Bannon: No, no, no. Our whole tax cut, the one we eventually went with… By the way, just because I admire it, doesn't mean I want it…

Go back in time. When the Ryan tax plan collapsed because it was too complicated and lack of support by the Koch's and lack of support by the retail industry, Walmart, because he was trying in one fell swoop to change our model more to a manufacturing export model, much like Germany's was. When that collapsed, and it collapsed in the first 90 days, we went back to what eventually was put together was kind of what I call the last squeeze out of the lemon of the Reagan type tax cuts, cutting marginal tax rates for corporations. The reason people are complaining and if you saw Lenny Davis' debate, Lenny's 1.5 trillion which he goes crazy at. He tucks everything at the income. Really, the essential part of the tax cut was corporate. The dramatic thing of like from 35 percent to 20 percent, we tried to get lower than that, that was to compete with Germany.

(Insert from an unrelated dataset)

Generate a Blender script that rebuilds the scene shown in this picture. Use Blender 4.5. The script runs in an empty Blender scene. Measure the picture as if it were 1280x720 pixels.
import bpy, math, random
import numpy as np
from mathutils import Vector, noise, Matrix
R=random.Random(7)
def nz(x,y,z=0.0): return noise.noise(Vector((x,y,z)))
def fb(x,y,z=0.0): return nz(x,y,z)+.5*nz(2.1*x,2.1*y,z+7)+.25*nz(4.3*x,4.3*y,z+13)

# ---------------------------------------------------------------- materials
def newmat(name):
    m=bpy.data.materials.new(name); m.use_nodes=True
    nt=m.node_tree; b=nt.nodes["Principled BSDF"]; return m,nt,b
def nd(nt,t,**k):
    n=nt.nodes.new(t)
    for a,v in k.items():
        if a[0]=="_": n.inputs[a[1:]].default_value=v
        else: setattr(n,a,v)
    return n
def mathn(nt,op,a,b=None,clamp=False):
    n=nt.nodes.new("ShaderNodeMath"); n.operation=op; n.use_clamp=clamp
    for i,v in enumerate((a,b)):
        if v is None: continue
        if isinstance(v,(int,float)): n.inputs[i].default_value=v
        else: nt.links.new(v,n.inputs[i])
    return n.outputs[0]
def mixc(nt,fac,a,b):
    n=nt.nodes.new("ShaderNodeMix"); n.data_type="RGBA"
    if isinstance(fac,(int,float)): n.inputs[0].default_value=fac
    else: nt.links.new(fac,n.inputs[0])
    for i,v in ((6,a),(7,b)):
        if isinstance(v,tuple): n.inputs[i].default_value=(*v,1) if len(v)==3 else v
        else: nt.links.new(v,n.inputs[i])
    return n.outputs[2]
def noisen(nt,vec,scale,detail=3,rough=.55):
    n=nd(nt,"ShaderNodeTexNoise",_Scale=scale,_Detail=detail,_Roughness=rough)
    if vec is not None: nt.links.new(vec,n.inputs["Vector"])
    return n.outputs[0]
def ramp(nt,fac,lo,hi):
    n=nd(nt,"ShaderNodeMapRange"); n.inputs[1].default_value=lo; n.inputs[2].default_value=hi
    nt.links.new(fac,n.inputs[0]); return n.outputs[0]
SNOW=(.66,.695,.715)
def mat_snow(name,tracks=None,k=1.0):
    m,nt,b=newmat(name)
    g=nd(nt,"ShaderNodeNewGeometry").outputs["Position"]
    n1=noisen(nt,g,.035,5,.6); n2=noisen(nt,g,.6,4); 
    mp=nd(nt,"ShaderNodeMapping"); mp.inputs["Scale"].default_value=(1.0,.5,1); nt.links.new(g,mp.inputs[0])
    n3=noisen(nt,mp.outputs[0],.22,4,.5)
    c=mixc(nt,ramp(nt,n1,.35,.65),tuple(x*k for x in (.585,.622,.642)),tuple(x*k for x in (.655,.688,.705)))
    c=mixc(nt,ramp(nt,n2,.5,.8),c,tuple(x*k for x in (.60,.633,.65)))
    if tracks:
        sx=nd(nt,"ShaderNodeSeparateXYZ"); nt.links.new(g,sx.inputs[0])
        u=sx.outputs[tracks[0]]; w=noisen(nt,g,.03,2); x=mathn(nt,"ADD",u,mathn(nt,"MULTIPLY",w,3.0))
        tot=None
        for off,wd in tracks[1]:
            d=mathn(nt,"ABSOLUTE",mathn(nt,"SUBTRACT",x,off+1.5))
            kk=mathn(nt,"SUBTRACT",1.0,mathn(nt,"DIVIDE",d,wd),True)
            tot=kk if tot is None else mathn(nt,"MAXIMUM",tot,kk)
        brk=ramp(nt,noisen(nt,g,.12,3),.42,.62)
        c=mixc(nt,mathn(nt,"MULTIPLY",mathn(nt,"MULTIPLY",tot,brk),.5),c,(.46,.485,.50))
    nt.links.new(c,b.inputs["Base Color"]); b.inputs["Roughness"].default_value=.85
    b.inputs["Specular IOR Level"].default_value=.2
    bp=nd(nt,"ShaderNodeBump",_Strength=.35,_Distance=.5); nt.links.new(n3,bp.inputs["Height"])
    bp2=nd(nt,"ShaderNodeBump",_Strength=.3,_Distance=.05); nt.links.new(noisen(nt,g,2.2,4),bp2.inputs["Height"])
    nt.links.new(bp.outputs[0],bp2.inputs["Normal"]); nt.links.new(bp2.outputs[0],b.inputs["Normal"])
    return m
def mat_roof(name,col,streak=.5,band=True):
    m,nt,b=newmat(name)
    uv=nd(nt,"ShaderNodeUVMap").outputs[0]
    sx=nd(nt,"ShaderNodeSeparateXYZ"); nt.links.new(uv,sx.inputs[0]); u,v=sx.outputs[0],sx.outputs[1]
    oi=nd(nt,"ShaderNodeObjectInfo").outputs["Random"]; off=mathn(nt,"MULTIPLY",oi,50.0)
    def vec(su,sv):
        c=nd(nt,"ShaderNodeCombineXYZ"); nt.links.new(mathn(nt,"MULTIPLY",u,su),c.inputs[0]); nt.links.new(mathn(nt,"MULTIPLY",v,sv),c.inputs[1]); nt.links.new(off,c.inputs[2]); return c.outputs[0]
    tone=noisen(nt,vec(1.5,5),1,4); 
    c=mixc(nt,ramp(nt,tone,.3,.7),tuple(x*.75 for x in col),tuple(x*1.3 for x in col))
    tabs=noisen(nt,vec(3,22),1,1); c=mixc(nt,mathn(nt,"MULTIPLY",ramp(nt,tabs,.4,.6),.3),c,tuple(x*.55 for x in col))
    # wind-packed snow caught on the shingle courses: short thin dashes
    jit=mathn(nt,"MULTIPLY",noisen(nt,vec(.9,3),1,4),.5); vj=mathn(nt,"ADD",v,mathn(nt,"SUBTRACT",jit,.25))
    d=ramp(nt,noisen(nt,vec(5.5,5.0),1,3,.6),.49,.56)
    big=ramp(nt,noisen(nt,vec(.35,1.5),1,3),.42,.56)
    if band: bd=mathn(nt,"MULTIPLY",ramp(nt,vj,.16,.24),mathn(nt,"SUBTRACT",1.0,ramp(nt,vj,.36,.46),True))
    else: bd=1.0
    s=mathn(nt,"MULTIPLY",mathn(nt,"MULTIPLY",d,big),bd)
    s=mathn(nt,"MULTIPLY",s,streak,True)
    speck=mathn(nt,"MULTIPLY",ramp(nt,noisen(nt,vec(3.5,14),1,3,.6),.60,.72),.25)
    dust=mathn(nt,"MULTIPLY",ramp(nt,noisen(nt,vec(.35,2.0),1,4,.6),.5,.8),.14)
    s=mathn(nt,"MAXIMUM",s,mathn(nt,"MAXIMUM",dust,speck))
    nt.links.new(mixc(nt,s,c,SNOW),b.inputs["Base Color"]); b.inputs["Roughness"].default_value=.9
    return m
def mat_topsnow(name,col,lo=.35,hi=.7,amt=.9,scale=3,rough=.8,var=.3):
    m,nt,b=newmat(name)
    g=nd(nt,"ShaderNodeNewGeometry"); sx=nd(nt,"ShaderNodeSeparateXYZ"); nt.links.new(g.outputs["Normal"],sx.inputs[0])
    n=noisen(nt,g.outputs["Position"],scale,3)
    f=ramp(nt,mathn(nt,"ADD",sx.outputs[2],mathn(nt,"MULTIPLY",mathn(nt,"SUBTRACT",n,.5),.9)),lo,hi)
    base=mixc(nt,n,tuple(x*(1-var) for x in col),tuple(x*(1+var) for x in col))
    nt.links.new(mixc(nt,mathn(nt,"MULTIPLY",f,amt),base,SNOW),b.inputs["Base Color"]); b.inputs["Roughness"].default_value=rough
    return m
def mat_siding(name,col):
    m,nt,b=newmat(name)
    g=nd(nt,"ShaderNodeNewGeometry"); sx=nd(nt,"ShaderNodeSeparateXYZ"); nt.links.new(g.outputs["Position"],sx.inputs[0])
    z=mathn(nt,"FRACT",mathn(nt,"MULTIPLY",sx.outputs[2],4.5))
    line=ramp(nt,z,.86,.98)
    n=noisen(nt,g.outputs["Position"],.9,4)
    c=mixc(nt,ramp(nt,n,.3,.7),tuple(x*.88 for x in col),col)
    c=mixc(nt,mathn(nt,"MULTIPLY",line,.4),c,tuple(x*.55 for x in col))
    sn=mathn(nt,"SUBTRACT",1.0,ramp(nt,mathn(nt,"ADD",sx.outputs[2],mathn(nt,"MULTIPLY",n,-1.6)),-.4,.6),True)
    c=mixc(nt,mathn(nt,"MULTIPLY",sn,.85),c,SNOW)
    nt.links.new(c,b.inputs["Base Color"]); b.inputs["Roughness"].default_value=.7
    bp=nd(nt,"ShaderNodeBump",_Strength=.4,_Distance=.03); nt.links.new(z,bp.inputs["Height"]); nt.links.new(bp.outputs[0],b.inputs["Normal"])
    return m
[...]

And the reason the populist did not stop that tax bill, was simply by the point that they made a compelling case that this was a strategic move to be competitive on tax rates with Germany. So no, I think what Germany has done on the industrial site… Now, for it's other European neighbors and the European project, that's a different thing and that's for the Europeans to discuss. But I'm a great admirer of what the German's have done as far as their economy goes. That's not my problem.

So what the - I don't wan't to call it doctrine, because that goes to far – what America first means, is not – and this is what we tried to explain to chancellor Merkel – is not America alone and it's not America isolationist. It's America engaged in where it's vital national security is.

My issue with the Germans is the fact that they are so wealthy, they have a budget surplus, they're, they and the French are the foundational elements of the European project, they should be the backbone of NATO, and yet I sit there and they're not spending anything on defense. They're really a protectorate of the United States. And the only thing I'm saying is that that has to change over time, right?